→ **GIVEN PROBLEM**
Copy out exactly the lines from the start of the data to the line containing "mb.tube(pts, r * .56, 6)". Include both.

→ **RAW DATA**
#####

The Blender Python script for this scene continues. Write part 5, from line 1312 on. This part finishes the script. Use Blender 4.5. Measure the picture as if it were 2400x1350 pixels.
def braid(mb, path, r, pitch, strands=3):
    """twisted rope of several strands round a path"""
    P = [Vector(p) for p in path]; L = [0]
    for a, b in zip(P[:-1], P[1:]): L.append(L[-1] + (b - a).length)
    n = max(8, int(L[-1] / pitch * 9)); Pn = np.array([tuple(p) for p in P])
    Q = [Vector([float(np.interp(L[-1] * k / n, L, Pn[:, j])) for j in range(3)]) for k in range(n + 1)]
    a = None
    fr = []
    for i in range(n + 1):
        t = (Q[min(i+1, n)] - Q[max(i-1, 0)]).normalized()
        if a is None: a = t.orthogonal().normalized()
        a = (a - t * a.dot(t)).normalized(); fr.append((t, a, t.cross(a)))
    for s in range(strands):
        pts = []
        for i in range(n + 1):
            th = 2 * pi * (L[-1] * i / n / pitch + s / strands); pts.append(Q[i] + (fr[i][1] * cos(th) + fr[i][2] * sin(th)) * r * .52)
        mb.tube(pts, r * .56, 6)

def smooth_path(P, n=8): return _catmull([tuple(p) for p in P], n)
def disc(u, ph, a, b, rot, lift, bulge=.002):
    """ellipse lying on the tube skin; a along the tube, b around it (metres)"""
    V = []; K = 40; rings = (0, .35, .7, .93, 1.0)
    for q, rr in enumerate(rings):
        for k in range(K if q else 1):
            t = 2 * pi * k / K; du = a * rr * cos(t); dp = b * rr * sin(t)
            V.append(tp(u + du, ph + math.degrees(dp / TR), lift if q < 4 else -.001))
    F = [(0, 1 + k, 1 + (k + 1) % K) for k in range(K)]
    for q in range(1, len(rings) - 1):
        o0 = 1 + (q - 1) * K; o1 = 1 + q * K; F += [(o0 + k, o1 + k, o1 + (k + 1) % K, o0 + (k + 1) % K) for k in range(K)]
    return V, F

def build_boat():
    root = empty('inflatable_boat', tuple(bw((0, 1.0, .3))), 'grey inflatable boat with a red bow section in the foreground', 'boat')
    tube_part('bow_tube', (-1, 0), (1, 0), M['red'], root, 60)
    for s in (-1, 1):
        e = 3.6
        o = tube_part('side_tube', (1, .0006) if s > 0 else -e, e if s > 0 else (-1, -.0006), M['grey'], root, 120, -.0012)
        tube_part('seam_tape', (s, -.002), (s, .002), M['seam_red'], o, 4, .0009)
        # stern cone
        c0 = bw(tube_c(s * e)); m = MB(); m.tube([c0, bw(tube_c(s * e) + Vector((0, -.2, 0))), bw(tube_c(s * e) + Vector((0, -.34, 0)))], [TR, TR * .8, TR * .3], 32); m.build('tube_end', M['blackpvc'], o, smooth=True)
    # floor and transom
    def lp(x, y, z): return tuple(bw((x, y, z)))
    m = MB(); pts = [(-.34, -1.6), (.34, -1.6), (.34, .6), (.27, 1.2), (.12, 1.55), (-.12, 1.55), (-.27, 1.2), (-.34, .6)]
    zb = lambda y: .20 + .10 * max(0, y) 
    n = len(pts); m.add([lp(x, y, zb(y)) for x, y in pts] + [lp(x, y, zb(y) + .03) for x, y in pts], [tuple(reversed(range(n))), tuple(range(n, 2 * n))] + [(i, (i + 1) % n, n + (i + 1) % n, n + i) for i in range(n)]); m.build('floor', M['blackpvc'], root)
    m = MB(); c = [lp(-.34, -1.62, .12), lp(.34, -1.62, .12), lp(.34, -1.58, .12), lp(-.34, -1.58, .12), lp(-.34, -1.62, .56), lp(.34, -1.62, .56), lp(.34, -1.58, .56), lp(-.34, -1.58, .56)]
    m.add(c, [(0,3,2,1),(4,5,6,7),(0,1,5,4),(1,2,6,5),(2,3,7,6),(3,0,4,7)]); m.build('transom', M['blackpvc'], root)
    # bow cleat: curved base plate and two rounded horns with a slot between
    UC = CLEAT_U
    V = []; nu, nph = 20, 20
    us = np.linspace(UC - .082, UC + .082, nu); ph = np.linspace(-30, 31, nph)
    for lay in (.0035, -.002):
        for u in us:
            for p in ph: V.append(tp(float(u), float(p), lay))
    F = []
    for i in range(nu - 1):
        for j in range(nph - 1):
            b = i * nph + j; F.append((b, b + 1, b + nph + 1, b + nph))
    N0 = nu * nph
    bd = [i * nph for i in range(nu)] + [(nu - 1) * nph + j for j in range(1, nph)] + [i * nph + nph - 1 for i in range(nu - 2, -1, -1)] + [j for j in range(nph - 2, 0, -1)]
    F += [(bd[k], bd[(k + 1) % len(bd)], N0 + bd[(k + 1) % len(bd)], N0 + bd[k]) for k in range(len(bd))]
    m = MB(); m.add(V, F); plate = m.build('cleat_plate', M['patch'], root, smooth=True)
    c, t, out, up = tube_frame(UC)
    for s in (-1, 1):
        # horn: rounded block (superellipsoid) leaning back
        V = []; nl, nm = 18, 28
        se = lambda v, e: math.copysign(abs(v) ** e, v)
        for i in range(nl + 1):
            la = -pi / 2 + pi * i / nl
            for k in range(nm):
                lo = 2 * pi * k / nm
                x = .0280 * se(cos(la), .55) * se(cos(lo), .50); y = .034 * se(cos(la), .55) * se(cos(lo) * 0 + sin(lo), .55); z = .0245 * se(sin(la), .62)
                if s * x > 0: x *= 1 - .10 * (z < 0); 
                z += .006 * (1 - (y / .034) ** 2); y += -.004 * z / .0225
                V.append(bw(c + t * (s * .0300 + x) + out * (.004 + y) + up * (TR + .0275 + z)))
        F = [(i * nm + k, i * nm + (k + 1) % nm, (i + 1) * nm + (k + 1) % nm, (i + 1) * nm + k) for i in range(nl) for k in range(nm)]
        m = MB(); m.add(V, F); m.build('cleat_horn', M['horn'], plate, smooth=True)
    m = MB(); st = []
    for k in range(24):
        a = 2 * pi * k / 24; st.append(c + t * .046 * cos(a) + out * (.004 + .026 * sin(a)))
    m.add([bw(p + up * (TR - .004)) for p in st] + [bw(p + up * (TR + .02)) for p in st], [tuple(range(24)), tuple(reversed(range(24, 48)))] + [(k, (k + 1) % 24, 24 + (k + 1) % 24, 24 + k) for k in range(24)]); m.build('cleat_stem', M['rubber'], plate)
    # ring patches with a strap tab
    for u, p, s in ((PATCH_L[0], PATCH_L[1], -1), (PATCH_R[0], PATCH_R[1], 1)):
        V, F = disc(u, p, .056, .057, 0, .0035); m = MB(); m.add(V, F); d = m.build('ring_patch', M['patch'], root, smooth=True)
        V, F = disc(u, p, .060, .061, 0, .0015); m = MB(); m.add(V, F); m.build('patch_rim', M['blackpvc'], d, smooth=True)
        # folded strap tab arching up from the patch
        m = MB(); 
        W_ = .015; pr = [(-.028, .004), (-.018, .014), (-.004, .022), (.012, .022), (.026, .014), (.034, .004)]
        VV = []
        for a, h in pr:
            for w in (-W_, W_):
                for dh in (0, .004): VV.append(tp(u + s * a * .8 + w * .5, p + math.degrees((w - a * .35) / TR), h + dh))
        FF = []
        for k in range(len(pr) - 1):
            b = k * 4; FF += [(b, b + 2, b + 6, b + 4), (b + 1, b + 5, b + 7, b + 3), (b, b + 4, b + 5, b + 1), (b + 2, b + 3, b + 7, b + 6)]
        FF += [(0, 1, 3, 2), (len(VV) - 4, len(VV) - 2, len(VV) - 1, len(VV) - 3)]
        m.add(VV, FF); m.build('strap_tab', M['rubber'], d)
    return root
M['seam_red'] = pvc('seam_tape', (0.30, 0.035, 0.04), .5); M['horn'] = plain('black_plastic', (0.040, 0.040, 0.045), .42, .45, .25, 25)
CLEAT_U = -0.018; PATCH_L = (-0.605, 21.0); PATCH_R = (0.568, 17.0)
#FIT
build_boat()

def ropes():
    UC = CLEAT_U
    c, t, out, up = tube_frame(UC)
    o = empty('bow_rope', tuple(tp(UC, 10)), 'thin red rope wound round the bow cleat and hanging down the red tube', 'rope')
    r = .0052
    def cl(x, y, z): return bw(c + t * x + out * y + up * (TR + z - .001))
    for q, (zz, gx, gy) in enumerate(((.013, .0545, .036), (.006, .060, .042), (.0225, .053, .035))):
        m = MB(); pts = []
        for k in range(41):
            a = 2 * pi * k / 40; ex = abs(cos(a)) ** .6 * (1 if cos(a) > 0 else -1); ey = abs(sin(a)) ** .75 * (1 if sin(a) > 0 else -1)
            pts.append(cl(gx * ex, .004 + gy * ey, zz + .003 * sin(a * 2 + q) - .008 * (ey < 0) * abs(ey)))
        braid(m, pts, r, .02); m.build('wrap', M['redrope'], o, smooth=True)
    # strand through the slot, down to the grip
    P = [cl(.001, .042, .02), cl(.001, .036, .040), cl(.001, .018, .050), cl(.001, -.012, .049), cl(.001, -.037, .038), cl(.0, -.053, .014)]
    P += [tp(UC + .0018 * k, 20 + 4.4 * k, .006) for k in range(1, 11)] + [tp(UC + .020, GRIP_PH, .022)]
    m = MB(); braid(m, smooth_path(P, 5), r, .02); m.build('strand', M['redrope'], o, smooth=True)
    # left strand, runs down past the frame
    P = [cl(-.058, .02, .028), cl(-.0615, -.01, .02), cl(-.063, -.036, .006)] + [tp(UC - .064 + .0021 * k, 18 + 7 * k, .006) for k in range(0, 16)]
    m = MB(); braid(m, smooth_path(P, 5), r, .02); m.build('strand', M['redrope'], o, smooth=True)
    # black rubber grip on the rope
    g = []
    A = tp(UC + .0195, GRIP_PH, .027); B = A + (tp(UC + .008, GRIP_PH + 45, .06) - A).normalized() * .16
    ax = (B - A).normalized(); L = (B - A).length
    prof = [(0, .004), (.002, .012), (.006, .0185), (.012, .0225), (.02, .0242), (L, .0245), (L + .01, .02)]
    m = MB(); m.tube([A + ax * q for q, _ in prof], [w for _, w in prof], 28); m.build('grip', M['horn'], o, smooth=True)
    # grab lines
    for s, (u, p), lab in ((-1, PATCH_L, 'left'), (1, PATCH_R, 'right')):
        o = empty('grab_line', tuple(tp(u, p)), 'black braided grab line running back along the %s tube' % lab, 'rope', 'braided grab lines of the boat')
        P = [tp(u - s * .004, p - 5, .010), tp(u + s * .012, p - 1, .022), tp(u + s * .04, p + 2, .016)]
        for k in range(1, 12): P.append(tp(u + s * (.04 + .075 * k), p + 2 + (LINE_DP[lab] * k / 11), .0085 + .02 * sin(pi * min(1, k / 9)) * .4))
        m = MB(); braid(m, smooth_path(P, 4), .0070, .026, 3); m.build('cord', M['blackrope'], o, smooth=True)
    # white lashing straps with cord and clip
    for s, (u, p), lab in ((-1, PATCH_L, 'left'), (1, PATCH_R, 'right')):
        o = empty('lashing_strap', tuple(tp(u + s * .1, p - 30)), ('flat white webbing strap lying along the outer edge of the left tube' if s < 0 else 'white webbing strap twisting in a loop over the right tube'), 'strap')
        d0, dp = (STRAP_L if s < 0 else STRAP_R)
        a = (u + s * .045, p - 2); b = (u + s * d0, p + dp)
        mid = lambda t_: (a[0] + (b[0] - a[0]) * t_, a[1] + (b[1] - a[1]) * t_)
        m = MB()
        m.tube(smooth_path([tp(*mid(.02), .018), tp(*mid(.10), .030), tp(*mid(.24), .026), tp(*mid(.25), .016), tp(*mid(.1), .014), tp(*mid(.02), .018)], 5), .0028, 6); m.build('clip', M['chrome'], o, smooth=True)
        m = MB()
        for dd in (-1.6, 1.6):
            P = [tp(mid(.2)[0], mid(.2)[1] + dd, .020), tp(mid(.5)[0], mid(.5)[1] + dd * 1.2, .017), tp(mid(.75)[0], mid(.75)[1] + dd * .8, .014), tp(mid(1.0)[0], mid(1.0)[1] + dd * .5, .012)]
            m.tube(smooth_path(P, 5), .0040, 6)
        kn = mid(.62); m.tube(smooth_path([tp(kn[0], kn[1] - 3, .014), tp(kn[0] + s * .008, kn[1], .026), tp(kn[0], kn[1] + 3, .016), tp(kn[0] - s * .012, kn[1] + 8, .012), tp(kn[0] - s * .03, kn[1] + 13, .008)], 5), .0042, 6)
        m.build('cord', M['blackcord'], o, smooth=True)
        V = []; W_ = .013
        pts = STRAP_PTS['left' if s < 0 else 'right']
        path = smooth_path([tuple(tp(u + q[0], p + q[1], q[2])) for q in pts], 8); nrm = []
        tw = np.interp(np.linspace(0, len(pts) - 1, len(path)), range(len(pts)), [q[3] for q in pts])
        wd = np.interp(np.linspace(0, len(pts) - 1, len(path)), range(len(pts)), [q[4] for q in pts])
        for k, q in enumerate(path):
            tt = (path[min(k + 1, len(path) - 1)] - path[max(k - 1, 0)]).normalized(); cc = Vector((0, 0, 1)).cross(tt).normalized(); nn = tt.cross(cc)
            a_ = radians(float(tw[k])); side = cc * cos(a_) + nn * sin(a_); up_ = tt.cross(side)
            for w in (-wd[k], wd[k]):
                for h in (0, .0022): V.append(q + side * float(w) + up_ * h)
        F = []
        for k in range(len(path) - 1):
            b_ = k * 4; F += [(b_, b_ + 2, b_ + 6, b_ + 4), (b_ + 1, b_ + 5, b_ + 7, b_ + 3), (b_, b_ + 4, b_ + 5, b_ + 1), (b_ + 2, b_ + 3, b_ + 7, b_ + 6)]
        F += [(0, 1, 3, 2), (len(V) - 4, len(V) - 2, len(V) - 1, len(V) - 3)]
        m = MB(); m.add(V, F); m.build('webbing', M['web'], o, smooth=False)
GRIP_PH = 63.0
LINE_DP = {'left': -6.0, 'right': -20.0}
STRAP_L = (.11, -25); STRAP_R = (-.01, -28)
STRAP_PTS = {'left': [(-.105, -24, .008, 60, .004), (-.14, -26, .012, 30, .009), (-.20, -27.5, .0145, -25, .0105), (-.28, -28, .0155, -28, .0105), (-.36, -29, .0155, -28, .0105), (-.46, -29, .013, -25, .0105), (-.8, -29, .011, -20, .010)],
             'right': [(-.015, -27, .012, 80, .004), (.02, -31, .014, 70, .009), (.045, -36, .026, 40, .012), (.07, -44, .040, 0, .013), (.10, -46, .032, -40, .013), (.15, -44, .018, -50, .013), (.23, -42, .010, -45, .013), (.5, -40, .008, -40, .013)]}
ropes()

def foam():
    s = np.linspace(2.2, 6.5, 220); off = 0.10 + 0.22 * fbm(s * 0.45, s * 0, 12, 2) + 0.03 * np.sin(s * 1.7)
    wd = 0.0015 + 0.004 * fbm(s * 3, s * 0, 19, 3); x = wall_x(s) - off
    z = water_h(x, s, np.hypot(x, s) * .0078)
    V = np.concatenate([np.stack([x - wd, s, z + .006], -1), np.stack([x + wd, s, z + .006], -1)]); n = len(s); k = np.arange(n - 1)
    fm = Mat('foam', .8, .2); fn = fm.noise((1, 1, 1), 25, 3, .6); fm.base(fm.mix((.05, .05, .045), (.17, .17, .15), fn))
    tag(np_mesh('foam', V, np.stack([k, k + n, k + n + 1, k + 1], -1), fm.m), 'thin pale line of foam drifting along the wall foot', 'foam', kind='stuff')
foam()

#####

→ **SOLUTION TO THE EXERCISE**
The Blender Python script for this scene continues. Write part 5, from line 1312 on. This part finishes the script. Use Blender 4.5. Measure the picture as if it were 2400x1350 pixels.
def braid(mb, path, r, pitch, strands=3):
    """twisted rope of several strands round a path"""
    P = [Vector(p) for p in path]; L = [0]
    for a, b in zip(P[:-1], P[1:]): L.append(L[-1] + (b - a).length)
    n = max(8, int(L[-1] / pitch * 9)); Pn = np.array([tuple(p) for p in P])
    Q = [Vector([float(np.interp(L[-1] * k / n, L, Pn[:, j])) for j in range(3)]) for k in range(n + 1)]
    a = None
    fr = []
    for i in range(n + 1):
        t = (Q[min(i+1, n)] - Q[max(i-1, 0)]).normalized()
        if a is None: a = t.orthogonal().normalized()
        a = (a - t * a.dot(t)).normalized(); fr.append((t, a, t.cross(a)))
    for s in range(strands):
        pts = []
        for i in range(n + 1):
            th = 2 * pi * (L[-1] * i / n / pitch + s / strands); pts.append(Q[i] + (fr[i][1] * cos(th) + fr[i][2] * sin(th)) * r * .52)
        mb.tube(pts, r * .56, 6)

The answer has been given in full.